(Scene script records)
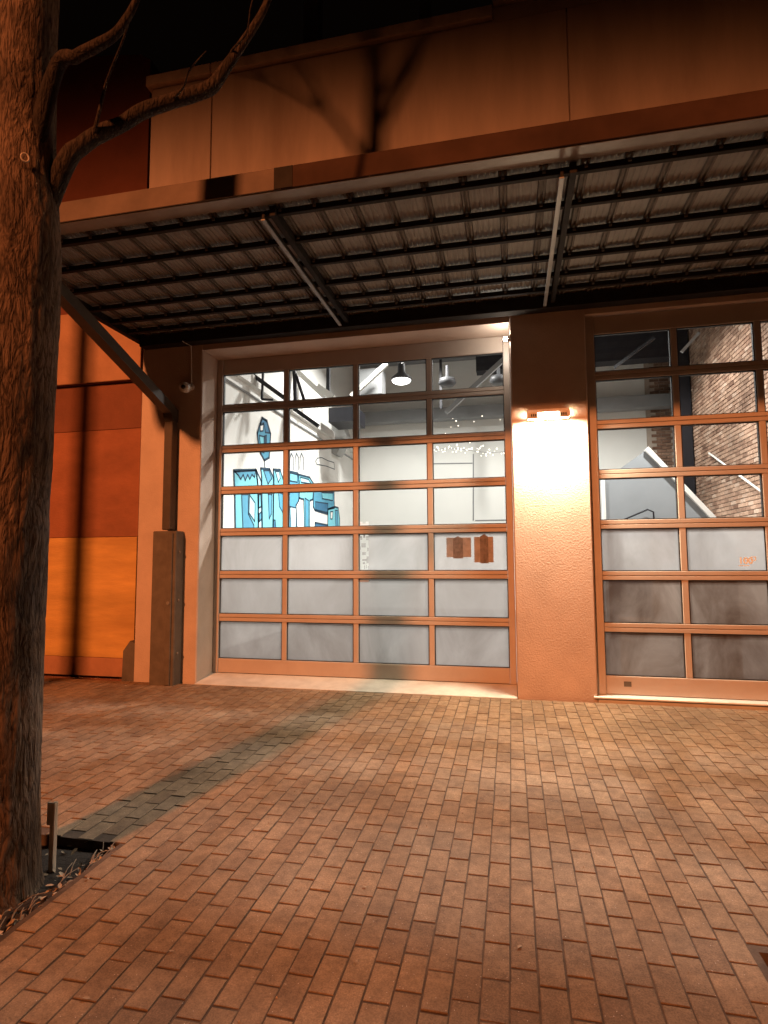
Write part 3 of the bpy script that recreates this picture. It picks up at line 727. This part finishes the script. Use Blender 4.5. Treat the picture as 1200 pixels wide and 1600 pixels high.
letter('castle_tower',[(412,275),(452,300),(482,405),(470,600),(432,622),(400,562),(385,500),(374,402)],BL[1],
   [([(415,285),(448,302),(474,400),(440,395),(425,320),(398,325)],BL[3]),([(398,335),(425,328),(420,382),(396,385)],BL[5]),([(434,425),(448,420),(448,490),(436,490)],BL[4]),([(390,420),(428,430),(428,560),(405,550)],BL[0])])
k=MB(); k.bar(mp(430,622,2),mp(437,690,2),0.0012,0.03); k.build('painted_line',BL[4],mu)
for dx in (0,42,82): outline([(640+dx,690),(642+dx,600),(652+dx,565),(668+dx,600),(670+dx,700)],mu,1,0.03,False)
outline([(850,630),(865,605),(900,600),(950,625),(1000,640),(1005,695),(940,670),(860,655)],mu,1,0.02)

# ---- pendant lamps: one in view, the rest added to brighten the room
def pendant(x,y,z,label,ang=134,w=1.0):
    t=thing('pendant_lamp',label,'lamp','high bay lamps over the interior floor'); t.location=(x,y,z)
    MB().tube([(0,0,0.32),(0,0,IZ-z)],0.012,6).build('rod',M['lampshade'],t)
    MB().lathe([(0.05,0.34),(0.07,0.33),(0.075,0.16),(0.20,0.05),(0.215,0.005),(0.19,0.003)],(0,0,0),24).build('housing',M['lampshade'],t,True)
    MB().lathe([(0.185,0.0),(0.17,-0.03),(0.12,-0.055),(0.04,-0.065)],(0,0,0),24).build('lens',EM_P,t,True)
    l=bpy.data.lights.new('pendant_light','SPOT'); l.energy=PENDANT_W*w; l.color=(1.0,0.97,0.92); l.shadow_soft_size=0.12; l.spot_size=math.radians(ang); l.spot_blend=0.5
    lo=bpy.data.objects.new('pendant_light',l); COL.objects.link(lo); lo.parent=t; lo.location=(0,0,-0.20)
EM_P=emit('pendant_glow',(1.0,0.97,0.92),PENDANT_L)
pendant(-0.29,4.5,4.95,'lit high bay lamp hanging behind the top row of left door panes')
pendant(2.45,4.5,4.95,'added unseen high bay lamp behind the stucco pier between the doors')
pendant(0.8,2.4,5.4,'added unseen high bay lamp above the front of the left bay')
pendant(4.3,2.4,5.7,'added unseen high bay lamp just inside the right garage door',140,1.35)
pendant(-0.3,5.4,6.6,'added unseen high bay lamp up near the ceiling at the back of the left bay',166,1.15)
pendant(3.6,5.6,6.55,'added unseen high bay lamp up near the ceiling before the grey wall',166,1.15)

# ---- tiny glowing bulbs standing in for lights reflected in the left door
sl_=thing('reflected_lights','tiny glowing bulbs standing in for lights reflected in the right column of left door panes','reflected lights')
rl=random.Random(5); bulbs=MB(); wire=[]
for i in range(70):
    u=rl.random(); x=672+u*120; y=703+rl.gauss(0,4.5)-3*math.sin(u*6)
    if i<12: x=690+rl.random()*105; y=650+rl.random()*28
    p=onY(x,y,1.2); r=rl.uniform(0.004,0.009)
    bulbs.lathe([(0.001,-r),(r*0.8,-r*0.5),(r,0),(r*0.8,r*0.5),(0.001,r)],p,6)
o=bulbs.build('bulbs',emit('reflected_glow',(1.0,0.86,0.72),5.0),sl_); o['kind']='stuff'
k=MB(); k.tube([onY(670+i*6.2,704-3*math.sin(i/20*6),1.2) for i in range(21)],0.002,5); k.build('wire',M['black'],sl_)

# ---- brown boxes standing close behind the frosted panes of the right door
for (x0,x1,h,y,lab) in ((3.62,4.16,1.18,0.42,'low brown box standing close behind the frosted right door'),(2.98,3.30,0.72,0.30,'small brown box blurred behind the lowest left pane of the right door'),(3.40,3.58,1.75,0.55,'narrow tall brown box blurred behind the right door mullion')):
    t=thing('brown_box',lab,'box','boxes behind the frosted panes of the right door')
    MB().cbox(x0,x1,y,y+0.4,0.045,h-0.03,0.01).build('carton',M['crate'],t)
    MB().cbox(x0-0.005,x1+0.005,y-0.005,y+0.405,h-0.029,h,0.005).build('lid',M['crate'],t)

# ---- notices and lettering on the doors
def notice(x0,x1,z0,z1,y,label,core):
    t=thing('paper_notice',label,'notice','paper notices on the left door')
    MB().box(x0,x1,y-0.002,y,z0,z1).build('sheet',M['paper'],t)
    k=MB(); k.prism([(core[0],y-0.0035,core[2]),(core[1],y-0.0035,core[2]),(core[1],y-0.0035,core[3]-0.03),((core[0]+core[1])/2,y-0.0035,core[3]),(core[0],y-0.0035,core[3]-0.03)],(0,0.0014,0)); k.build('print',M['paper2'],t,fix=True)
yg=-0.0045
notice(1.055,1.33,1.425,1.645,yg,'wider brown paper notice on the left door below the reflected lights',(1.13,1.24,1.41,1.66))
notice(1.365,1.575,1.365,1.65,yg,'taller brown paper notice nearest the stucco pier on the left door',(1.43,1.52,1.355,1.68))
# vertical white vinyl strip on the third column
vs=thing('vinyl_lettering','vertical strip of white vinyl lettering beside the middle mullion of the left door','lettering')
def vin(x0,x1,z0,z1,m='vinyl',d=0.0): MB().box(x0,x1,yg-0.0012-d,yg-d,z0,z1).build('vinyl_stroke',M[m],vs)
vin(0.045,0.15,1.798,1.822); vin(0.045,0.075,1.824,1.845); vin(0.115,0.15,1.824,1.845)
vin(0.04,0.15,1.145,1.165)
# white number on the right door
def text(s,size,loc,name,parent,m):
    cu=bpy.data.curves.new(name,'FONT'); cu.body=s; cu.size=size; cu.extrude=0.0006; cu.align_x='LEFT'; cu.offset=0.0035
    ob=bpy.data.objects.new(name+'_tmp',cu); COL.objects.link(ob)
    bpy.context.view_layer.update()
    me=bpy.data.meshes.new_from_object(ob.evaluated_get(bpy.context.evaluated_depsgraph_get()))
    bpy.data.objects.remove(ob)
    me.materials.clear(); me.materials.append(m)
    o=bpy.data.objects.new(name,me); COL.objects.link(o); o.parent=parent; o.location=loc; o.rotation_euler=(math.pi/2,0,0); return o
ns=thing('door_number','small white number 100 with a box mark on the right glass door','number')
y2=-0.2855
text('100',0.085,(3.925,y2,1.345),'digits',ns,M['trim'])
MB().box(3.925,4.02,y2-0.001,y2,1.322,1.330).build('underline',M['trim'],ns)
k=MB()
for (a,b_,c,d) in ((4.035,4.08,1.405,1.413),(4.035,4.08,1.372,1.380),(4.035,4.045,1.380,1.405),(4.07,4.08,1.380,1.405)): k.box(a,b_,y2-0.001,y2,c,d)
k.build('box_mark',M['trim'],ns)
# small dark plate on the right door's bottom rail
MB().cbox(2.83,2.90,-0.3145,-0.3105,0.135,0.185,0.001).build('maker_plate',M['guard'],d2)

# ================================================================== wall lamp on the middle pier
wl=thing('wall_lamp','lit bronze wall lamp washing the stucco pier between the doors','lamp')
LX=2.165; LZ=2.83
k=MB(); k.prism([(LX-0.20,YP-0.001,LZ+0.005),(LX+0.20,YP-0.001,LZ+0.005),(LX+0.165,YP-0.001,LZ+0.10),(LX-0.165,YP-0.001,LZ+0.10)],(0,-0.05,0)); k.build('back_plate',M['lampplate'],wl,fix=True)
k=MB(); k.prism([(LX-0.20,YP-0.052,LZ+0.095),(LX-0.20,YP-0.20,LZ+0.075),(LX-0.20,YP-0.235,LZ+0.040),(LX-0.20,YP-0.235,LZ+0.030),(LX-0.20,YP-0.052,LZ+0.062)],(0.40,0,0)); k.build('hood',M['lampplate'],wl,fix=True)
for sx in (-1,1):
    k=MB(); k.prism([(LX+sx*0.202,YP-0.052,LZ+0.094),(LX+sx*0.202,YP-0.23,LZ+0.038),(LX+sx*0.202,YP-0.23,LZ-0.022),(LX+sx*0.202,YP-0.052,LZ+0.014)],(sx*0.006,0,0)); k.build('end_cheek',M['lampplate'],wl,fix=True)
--
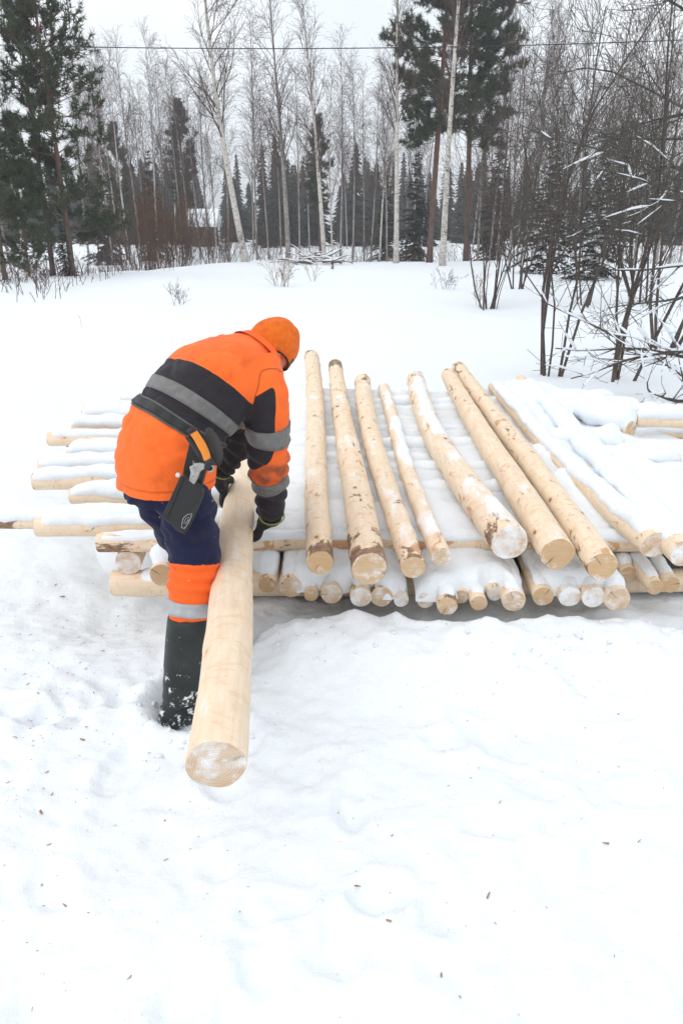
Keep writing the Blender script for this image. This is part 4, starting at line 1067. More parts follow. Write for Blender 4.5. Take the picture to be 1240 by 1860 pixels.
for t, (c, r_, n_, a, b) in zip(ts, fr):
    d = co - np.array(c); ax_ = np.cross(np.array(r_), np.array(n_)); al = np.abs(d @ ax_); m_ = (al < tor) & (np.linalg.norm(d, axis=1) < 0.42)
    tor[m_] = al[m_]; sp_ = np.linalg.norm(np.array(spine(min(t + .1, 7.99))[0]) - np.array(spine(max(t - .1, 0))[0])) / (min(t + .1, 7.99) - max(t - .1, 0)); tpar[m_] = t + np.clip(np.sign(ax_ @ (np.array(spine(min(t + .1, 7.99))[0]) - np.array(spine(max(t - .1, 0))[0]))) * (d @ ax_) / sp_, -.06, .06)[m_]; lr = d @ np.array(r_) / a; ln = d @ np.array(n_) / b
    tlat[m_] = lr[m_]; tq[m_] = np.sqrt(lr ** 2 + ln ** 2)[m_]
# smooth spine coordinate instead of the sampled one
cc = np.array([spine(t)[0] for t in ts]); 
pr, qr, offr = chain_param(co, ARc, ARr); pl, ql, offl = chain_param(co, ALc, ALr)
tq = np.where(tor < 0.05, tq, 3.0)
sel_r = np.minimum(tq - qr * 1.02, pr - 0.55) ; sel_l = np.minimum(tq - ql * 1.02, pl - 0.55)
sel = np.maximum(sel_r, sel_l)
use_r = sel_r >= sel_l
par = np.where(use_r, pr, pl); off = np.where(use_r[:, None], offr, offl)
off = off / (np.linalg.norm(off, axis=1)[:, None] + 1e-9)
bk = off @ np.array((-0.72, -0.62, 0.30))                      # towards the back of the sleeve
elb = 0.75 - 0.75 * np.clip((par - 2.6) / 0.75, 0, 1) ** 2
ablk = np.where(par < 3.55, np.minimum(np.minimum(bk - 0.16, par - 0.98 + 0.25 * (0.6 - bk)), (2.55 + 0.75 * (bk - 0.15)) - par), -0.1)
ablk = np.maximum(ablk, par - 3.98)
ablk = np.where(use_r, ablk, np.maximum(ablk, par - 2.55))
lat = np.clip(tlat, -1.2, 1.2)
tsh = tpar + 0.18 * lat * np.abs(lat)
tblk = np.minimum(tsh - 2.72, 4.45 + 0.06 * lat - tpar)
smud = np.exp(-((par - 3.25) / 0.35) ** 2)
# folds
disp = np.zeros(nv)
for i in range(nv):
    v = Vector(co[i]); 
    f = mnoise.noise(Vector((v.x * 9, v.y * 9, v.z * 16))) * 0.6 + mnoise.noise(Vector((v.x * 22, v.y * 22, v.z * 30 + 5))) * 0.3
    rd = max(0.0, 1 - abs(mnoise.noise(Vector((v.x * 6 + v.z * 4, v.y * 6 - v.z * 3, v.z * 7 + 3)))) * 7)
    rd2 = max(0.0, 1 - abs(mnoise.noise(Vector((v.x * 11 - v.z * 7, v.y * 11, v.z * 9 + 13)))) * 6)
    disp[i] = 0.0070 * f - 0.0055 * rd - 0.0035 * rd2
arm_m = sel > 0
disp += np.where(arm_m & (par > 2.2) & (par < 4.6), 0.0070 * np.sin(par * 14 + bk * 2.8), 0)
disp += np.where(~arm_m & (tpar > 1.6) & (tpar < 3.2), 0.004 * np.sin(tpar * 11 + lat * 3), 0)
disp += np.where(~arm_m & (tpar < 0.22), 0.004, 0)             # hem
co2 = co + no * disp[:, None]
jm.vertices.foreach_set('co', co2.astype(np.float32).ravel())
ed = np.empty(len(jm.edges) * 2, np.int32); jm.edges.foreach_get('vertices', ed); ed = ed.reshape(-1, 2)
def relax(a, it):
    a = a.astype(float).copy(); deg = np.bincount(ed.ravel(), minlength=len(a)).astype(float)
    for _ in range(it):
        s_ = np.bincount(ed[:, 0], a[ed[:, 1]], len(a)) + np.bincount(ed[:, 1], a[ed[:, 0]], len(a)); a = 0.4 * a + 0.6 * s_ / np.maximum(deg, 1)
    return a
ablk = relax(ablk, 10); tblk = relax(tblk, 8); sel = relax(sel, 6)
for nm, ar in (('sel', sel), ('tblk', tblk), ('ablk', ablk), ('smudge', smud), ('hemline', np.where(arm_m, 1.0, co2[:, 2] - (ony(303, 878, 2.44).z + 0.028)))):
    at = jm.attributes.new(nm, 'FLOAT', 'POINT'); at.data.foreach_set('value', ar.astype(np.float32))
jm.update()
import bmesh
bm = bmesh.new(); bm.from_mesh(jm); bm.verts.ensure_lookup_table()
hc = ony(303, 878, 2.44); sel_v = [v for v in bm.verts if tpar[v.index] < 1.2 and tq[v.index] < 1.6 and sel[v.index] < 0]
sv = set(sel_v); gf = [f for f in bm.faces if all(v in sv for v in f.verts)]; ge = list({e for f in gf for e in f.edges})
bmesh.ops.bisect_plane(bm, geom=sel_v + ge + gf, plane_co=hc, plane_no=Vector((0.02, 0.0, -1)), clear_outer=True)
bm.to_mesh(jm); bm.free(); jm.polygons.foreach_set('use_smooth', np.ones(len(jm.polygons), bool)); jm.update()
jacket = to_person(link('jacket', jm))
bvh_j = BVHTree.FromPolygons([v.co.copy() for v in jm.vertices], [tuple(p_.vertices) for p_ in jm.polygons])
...
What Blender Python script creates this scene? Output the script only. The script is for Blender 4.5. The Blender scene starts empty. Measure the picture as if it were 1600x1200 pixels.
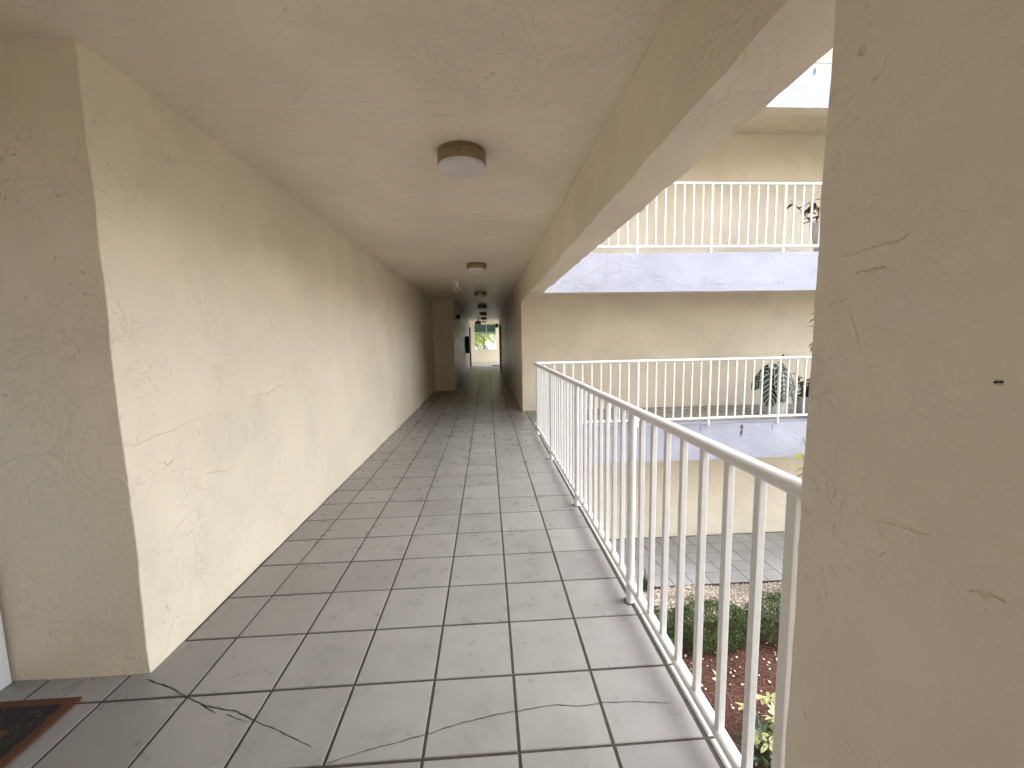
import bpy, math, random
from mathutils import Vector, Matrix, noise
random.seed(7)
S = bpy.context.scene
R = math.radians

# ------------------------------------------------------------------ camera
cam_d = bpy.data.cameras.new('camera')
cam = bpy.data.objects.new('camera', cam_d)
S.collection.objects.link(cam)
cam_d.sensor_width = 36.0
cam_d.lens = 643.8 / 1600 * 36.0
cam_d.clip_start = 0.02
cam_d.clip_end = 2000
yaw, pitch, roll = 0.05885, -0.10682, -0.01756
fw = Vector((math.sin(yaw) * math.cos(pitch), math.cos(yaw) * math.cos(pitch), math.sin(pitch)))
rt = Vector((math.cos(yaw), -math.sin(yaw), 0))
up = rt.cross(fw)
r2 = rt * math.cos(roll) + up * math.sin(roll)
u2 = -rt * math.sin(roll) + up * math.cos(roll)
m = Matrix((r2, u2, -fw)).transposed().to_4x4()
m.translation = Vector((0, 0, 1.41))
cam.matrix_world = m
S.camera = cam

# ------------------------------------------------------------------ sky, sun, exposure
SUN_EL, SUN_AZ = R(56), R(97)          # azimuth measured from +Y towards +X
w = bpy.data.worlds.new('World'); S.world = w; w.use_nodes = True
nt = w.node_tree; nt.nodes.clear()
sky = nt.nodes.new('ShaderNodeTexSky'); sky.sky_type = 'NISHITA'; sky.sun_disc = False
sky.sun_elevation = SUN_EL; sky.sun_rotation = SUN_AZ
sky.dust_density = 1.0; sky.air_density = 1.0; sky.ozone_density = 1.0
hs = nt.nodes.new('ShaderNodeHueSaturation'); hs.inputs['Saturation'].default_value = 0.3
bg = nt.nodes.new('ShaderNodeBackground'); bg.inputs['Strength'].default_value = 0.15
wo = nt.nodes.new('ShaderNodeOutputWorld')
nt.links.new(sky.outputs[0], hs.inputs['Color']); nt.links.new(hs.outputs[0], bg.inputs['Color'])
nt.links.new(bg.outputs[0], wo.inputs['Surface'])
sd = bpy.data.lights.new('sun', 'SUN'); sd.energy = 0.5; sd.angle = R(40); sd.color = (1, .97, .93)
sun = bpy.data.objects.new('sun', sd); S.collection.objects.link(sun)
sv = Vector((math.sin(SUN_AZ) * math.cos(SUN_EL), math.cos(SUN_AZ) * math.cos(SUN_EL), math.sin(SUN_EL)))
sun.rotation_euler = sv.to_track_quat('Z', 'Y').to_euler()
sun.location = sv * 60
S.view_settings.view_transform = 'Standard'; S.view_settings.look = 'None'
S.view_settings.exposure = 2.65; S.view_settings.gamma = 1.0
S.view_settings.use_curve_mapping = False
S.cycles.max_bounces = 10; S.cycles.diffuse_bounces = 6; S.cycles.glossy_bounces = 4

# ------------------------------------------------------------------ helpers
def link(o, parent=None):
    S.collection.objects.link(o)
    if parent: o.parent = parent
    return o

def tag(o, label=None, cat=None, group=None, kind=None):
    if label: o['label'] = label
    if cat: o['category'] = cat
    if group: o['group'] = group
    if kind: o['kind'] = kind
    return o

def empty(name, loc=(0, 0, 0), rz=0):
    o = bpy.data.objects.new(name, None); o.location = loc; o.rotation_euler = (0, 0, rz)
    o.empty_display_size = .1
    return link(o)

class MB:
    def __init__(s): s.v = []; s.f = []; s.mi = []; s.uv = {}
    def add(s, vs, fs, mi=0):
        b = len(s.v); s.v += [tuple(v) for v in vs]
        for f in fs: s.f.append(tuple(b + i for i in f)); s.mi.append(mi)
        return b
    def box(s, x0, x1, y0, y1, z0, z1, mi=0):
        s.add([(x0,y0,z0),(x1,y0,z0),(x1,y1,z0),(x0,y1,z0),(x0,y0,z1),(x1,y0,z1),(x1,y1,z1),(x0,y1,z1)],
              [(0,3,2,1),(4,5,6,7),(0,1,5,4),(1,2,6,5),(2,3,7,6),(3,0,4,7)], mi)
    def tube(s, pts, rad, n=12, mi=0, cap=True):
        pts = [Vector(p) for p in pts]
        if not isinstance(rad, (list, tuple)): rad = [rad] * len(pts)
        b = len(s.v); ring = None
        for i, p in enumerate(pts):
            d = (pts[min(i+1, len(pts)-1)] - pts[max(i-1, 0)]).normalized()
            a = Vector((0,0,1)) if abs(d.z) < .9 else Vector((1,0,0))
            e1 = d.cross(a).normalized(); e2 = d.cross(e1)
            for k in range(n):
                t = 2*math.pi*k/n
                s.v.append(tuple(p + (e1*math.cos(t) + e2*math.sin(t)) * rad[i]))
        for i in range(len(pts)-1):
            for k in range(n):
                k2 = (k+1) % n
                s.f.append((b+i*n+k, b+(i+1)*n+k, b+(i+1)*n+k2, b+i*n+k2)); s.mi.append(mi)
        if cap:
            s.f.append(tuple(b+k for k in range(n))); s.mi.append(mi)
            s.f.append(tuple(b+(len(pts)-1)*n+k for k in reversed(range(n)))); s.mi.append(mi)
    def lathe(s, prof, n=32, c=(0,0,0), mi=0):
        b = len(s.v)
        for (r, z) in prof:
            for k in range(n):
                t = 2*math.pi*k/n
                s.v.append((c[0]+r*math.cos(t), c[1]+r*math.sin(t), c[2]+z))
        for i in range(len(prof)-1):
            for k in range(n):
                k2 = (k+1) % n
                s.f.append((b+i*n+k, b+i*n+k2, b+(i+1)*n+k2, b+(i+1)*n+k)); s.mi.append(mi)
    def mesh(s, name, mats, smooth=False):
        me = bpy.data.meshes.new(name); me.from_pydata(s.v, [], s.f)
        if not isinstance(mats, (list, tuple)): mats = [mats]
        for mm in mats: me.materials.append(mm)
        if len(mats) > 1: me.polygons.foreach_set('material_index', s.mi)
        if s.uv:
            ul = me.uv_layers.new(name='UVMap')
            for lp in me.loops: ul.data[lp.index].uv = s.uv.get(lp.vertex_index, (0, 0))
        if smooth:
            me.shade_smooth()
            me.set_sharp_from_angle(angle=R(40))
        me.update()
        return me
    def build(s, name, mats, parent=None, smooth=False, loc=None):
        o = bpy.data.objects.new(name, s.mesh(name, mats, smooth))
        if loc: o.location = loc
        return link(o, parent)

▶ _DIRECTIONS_
In the listing above, find the line containing "What Blender Python" and the line containing "R = math.radians", then return both of them and every line between, exactly, without pictures.

▶ _RESULT OF THE TASK_
What Blender Python script creates this scene? Output the script only. The script is for Blender 4.5. The Blender scene starts empty. Measure the picture as if it were 1600x1200 pixels.
import bpy, math, random
from mathutils import Vector, Matrix, noise
random.seed(7)
S = bpy.context.scene
R = math.radians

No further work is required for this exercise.